Writing up the notes Bruxa is furious with herself: too interventionist, too precipitate, and data were missed. Would the Tolnbridge and Cloisterham men have helped him tie the corda, but left the knot on the wrong hip? Bruxa’s protective instincts – based on an earlier incident – had triumphed over a data collection opportunity. Some months earlier Bruxa had recorded:

 

It is a Friday night in Tolnbridge: the hour’s practice and instruction is over, they have paid for the lesson, and the roda is about to begin. Achilles plays an opening ladainha (introductory solo) but does not put any players into the circle. Instead he stops the music, and gives a little talk. ‘In this lineage’ he says ‘men wear their cordas with the knot and the dangling ends on the right, and women on the left’. Baloo, who was awarded his about three weeks ago, is wearing his on the wrong side. He blushes, everyone laughs, and he rapidly changes it to the other side. Achilles stresses that this is not meant to be discriminatory – women are equal in capoeira – but it is just the way the Founding Mestre decreed it. (It is rare for Achilles to teach the history or etiquette of the lineage explicitly).

 

In her reflexive diary, Bruxa had recorded feeling sorry for Baloo, and the embarrassment he must have felt being a cultural incompetent in front of his fellow students. In Longhampstead, Bruxa’s desires to teach, to be bossy, and to be maternal and protective, had completely swamped the proper concerns of the ethnographer.(8)

 

As good, critically reflexive ethnographers, it is by facing these dangers that the research will develop. When Travao realises that he only reflects on his karate career compared to his capoeira career when Bruxa asks him to, or when Bruxa realises that what she thought she saw was, or more importantly, was not, experienced in that way by the students, the research advances.


 

Conclusions

 

The interrelated movements in sociology towards (re)discovering the body, towards (re)discovering rhetorical concerns, and towards (re)discovering the sociological relevance of studying cultural forms are integrated in this paper. The ‘deceptive discourse’ (Lewis, 1992) of capoeira is, playfully, represented by the deceptive discourses of the paper itself.


 

Notes and Acknowledgements

 

We, Trovao and Bruxa are grateful to all the instructors we have trained under and observed, especially Claudio Campos (Achilles), Perseus, Andromeda, Tireseus, Ajax, Patrokles, Ulysses, and Cadmus. We have enjoyed the company of all the disciples in all the classes and displays that we have attended. All the names in the paper except ours, and Claudio’s are pseudonyms: the teachers are Greek heroes, the students have nicknames from Kipling’s Jungle Book, because no capoeira student we have ever met had a nickname from that source. If there is a real Mowgli or Baloo practising capoeira we apologise. Rosemary Bartle Jones word processed the paper, for which we are very grateful. We owe a debt to Rodrigo Ribeiro, who has occasionally plunged into capoeira classes and rodas in Britain so that he could give us his insights both as a Brazilian capoeirista and as a social scientist. We have received encouragement and intellectual support from Andre L.T. Reis, Gary Alan Fine, John Evans, Jonathan Skinner, Suzel Reily, Ben Fincham, Andrew Parker, Susie Scott and Ieuan Rees: they have provided the academic equivalent of great pandeiro playing for us. Paul Atkinson read the manuscript in draft several times as it grew and developed, for which we are very grateful.

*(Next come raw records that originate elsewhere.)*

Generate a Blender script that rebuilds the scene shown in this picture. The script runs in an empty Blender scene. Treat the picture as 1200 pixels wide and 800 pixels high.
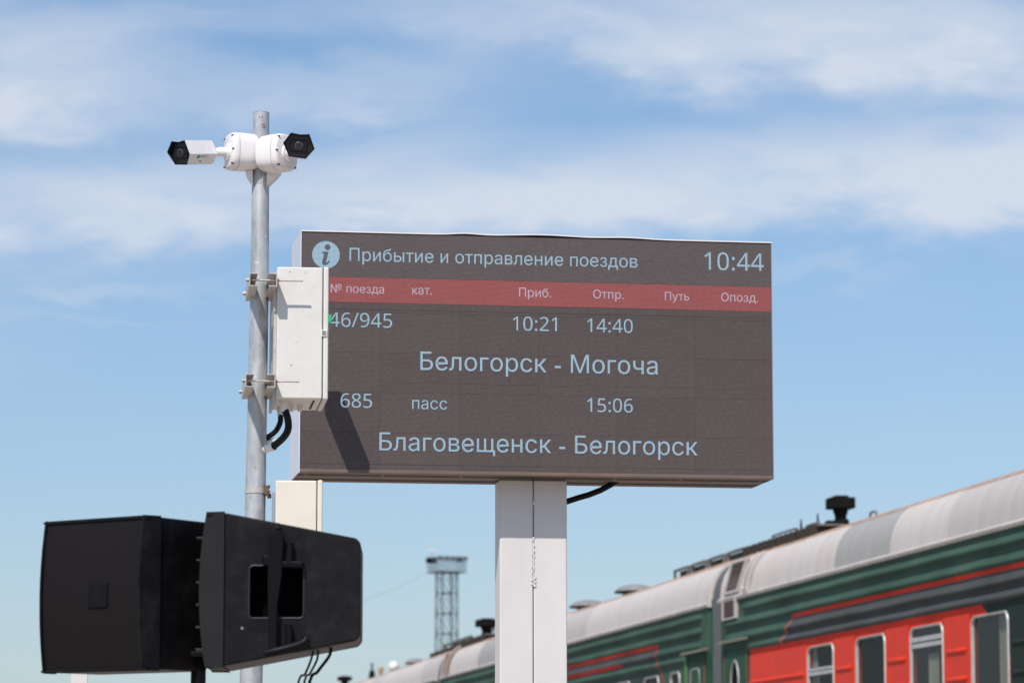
import bpy, math, random
from math import sin, cos, radians, pi, sqrt
from mathutils import Vector, Matrix
from mathutils.geometry import tessellate_polygon

random.seed(7)
sc = bpy.context.scene
COL = sc.collection

# ------------------------------------------------------------------ camera
EYE = 1.45                     # camera height above the platform
PITCH = 0.1358                 # looking slightly upwards
F = 4000.0                     # focal length in pixels of a 1200 px wide picture
cd = bpy.data.cameras.new('camera'); cam = bpy.data.objects.new('camera', cd)
COL.objects.link(cam); sc.camera = cam
cd.sensor_width = 36.0; cd.lens = 120.0
cd.clip_start = 0.1; cd.clip_end = 20000
cam.location = (0, 0, EYE); cam.rotation_euler = (pi / 2 + PITCH, 0, 0)
cd.dof.use_dof = True; cd.dof.focus_distance = 13.2; cd.dof.aperture_fstop = 6.3
sc.render.resolution_x = 1024; sc.render.resolution_y = 682

# ------------------------------------------------------------------ sun and sky
LIGHT = Vector((0.408, 1.0, -1.344)).normalized()     # direction the sunlight travels
sun_d = bpy.data.lights.new('sun', 'SUN'); sun = bpy.data.objects.new('sun', sun_d)
COL.objects.link(sun)
sun_d.energy = 4.2; sun_d.angle = radians(0.53); sun_d.color = (1.0, 0.955, 0.9)
sun.rotation_euler = LIGHT.to_track_quat('-Z', 'Y').to_euler(); sun.location = (-4, -10, 14)

w = bpy.data.worlds.new('World'); sc.world = w; w.use_nodes = True
nt = w.node_tree; nt.nodes.clear()
def N(t, **k):
    n = nt.nodes.new(t)
    for a, v in k.items(): setattr(n, a, v)
    return n
def wire(s, d): nt.links.new(s, d)
def wm(op, a, b=None, c=None):
    n = nt.nodes.new('ShaderNodeMath'); n.operation = op
    for i, v in enumerate((a, b, c)):
        if v is None: continue
        if isinstance(v, (int, float)): n.inputs[i].default_value = v
        else: nt.links.new(v, n.inputs[i])
    return n.outputs[0]
sky = N('ShaderNodeTexSky', sky_type='NISHITA'); sky.sun_disc = False
sky.sun_elevation = math.asin(-LIGHT.z); sky.sun_rotation = math.atan2(-LIGHT.x, -LIGHT.y)
sky.altitude = 150; sky.air_density = 1.0; sky.dust_density = 0.6; sky.ozone_density = 1.2
tc = N('ShaderNodeTexCoord'); sep = N('ShaderNodeSeparateXYZ'); wire(tc.outputs['Generated'], sep.inputs[0])
az = wm('ARCTAN2', sep.outputs['X'], sep.outputs['Y'])      # bearing, 0 along the platform view
el = wm('ARCSINE', wm('MAXIMUM', wm('MINIMUM', sep.outputs['Z'], 1.0), -1.0))
cmb = N('ShaderNodeCombineXYZ'); wire(az, cmb.inputs[0]); wire(wm('MULTIPLY', el, 2.6), cmb.inputs[1])
def noise(scale, detail, rough, off, dist=0.0):
    mp = N('ShaderNodeMapping'); mp.inputs['Location'].default_value = off
    wire(cmb.outputs[0], mp.inputs[0])
    n = N('ShaderNodeTexNoise'); n.inputs['Scale'].default_value = scale; n.inputs['Detail'].default_value = detail
    n.inputs['Roughness'].default_value = rough; n.inputs['Distortion'].default_value = dist
    wire(mp.outputs[0], n.inputs['Vector']); return n.outputs[0]
n_big = noise(7.0, 4, 0.5, (3.1, 1.7, 0)); n_mid = noise(16.0, 7, 0.55, (0.6, 4.2, 0), 0.35); n_fine = noise(55.0, 7, 0.6, (5, 2, 0), 0.4)
# bearing and height of the cloud banks, wobbled by noise so that their outlines fray
azw = wm('ADD', az, wm('MULTIPLY', wm('SUBTRACT', n_mid, 0.5), 0.05))
elw = wm('ADD', el, wm('ADD', wm('MULTIPLY', wm('SUBTRACT', n_mid, 0.5), 0.034), wm('MULTIPLY', wm('SUBTRACT', n_fine, 0.5), 0.008)))
def bank(px, py, sx, sy, amp, slope=0.0):
    """soft elongated cloud bank given by bearing/height (converted from degrees-like picture units)"""
    a0 = (px - 600) / F * 1.0; e0 = PITCH + (400 - py) / F
    u = wm('SUBTRACT', azw, a0); v = wm('SUBTRACT', wm('SUBTRACT', elw, e0), wm('MULTIPLY', u, slope))
    q = wm('ADD', wm('POWER', wm('DIVIDE', wm('ABSOLUTE', u), sx / F), 2.0), wm('POWER', wm('DIVIDE', wm('ABSOLUTE', v), sy / F), 3.4))
    return wm('MULTIPLY', wm('EXPONENT', wm('MULTIPLY', q, -1.0)), amp)
banks = [(960, 213, 330, 57, 0.86, 0.02), (1290, 210, 200, 60, 0.8, 0.0), (600, 236, 220, 44, 0.66, -0.02), (110, 250, 310, 54, 0.85, 0.04), (400, 262, 160, 36, 0.5, 0.0),
         (960, 40, 270, 62, 0.66, -0.06), (1180, 75, 190, 62, 0.45, -0.15), (640, 42, 190, 38, 0.7, -0.12), (1020, 105, 60, 40, 0.3, -0.4),
         (40, 90, 170, 58, 0.75, -0.1), (210, 30, 160, 20, 0.3, 0.1), (430, 105, 190, 34, 0.5, 0.02), (480, 170, 120, 26, 0.35, 0.15),
         (970, 314, 90, 8, 0.22, 0.03), (130, 338, 120, 10, 0.25, 0.0), (60, 372, 200, 6, 0.12, 0.0), (300, -120, 700, 90, 0.5, 0.1), (1000, -160, 600, 70, 0.5, -0.05),
         (-700, 160, 500, 60, 0.7, 0.03), (1900, 230, 420, 60, 0.7, -0.02)]
tot = None
for b in banks:
    g = bank(*b); tot = g if tot is None else wm('ADD', tot, g)
# thin high cloud elsewhere over the whole sky
hi = wm('MULTIPLY', wm('MAXIMUM', wm('SUBTRACT', n_big, 0.42), 0.0), wm('MINIMUM', wm('MAXIMUM', wm('MULTIPLY', wm('SUBTRACT', el, 0.09), 9.0), 0.0), 1.0))
tot = wm('ADD', tot, wm('MULTIPLY', hi, 1.2))
tex = wm('ADD', 0.72, wm('ADD', wm('MULTIPLY', wm('SUBTRACT', n_fine, 0.5), 0.45), wm('MULTIPLY', wm('SUBTRACT', n_mid, 0.5), 1.25)))
mask = wm('MINIMUM', wm('MAXIMUM', wm('MULTIPLY', tot, tex), 0.0), 0.86)
# slight whitening of the air towards the horizon
hz = wm('MULTIPLY', wm('EXPONENT', wm('MULTIPLY', wm('MAXIMUM', el, 0.0), -11.0)), 0.42)
STR = 0.11
tint = N('ShaderNodeMix', data_type='RGBA', blend_type='MULTIPLY'); tint.inputs[0].default_value = 1.0
wire(sky.outputs[0], tint.inputs[6])
tg = N('ShaderNodeMix', data_type='RGBA'); tg.inputs[6].default_value = (0.76, 0.855, 1.01, 1); tg.inputs[7].default_value = (0.79, 0.965, 1.11, 1)
wire(wm('MINIMUM', wm('MAXIMUM', wm('MULTIPLY', wm('SUBTRACT', el, 0.06), 6.0), 0.0), 1.0), tg.inputs[0]); wire(tg.outputs[2], tint.inputs[7])
m1 = N('ShaderNodeMix', data_type='RGBA'); wire(hz, m1.inputs[0]); wire(tint.outputs[2], m1.inputs[6]); m1.inputs[7].default_value = (0.49 / STR, 0.59 / STR, 0.70 / STR, 1)
m2 = N('ShaderNodeMix', data_type='RGBA'); wire(mask, m2.inputs[0]); wire(m1.outputs[2], m2.inputs[6]); m2.inputs[7].default_value = (0.70 / STR, 0.75 / STR, 0.84 / STR, 1)
bg = N('ShaderNodeBackground'); bg.inputs[1].default_value = STR; wire(m2.outputs[2], bg.inputs[0])
ow = N('ShaderNodeOutputWorld'); wire(bg.outputs[0], ow.inputs[0])

sc.view_settings.view_transform = 'Standard'; sc.view_settings.look = 'None'
sc.view_settings.exposure = 0.0; sc.view_settings.gamma = 1.0; sc.view_settings.use_curve_mapping = False

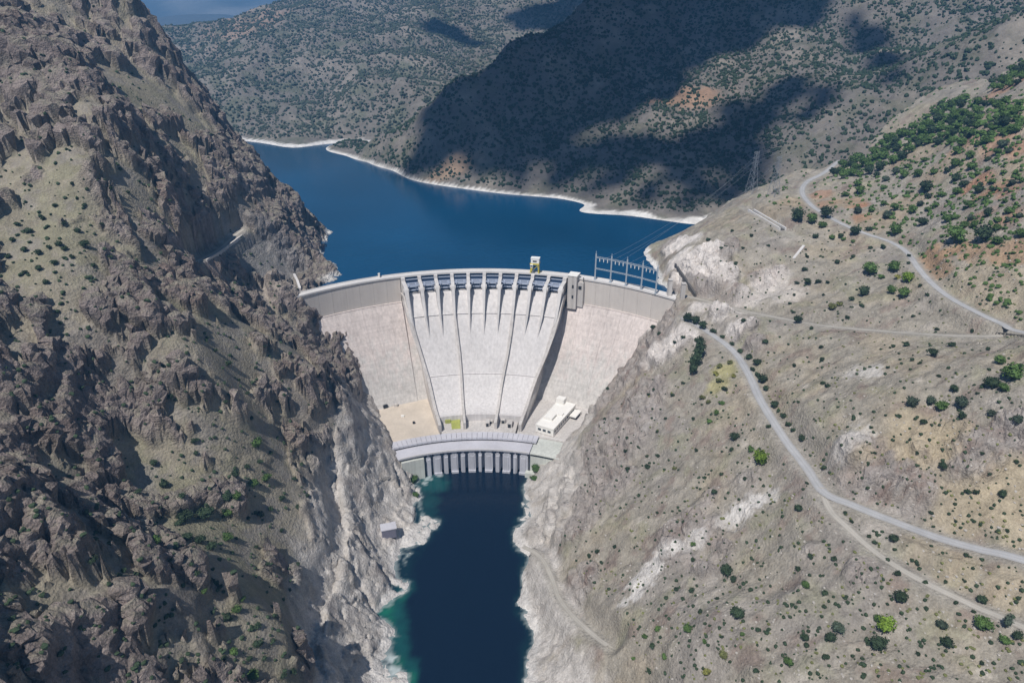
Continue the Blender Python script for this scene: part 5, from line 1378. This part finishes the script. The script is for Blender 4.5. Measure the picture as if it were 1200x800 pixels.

(1) Classes take place in many British university cities including four we have called Cloisterham, Longhampston, Tolnbridge and Twelford. Achilles teaches in Cloisterham and Tolnbridge, Perseus in Longhampston and Twelford. Regular training sessions are offered in all four cities at least two evening per week, and there are also classes on Saturdays in Cloisterham and Longhampston. Classes last 90 minutes, of which an hour is supervised practice, and the rest lectures and a roda: the actual play of the game in the ring. In addition there are public performances in the street, or pubs, or at festivals. Periodically, there are 2-4 day long festivals of capoeira, when baptisms and belt ceremonies are held, visiting masters teach and award the belts, and there are parties. Achilles might fly to Budapest to be a visiting teacher, the serious Cloisterham capoeiristas might all travel to Longhampston for an extra class with Perseus and his students if he has a guest master visiting, Achilles might ask for volunteers from his Cloisterham and Tolnbridge classes to come with him to Antwerp, a Tolnbridge student might choose to train in Cloisterham on a Saturday if she had missed her regular class.

(2) Achilles has actually given Bruxa a ‘real’ capoeira nickname as an honorary class member which he uses.

(3) Bruxa’s access to, and roles in capoeira classes are discussed in Delamont (2005). In Beribazu the lineage to which Achilles belongs, the social sciences are respected, and many of the mestres and instructors have PhDs and publish books. Bruxa’s access is also facilitated by her enthusiasm for paying the same fee as trainees in all classes.

(4) Maculele is a dance, where the players beat sticks together, based on machete fighting in the days of Brazilian slavery done in grass skirts, to a set of distinctive songs and drumming. Beribazu teaches maculele and other Brazilian dances, which are incorporated into public displays.

(5) There are two traditions in capoeira, Angola and regional. Achilles belongs to Beribazu which melds the two, although regional (which has more emphasis on kicks and less on working very close to the ground) is more prominent. Students of Achilles and Perseus find the classes taught by visiting Angola specialists particularly exhausting.

(6) Students can only attend a batizado if they have bought the uniform of their teacher’s lineage, and a T-shirt celebrating that batizado. After a batizado all the students who were initiated have a corda and the correct trousers and T-shirts.

(7) Trovao and Lunghri both said, subsequently, when asked, that they had learned on which hip to tie their cordas at their batizado, by osmosis, and that they would have told the Longhampston man to tie his on the right hip if Bruxa had not done so.